Report how many lines contain "scene", with no other words.

---------- Recorded data

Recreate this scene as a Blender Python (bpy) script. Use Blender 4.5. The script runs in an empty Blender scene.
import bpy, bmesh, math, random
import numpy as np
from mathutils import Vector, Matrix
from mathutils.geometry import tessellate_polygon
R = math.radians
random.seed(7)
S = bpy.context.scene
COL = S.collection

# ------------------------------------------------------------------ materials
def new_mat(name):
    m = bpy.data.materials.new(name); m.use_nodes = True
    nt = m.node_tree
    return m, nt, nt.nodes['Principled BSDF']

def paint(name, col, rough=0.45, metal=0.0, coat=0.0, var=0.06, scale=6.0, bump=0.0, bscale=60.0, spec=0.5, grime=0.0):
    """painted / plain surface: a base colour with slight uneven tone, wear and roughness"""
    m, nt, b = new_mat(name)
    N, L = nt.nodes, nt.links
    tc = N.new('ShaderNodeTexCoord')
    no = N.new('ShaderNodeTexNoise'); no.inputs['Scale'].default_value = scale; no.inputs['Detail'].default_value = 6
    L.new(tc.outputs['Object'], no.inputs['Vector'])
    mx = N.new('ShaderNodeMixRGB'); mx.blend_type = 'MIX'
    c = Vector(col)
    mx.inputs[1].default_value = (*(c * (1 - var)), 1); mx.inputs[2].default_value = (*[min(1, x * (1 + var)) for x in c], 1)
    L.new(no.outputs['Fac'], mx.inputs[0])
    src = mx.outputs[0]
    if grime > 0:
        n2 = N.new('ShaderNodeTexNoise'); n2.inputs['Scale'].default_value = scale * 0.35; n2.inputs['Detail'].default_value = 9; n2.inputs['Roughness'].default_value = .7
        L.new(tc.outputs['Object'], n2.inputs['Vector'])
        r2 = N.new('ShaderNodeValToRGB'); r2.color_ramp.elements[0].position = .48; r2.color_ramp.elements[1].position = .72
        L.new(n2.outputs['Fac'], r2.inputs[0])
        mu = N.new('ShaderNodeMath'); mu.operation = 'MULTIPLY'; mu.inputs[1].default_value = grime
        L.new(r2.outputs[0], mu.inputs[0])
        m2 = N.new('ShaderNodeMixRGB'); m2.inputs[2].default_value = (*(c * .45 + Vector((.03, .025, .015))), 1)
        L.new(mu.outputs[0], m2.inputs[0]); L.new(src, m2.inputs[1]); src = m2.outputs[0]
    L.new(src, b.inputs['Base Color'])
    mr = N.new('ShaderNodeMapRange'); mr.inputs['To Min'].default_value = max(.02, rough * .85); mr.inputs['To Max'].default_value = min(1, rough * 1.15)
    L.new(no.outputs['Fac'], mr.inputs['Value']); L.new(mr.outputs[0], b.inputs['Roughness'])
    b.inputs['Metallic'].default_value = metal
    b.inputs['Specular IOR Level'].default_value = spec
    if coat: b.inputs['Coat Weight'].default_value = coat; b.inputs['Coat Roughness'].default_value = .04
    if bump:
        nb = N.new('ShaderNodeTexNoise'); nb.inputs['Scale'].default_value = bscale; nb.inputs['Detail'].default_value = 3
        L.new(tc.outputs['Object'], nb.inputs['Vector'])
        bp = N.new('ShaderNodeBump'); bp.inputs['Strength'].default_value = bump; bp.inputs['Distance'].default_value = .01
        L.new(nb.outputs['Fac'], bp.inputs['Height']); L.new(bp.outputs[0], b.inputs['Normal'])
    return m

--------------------

Solution below »
2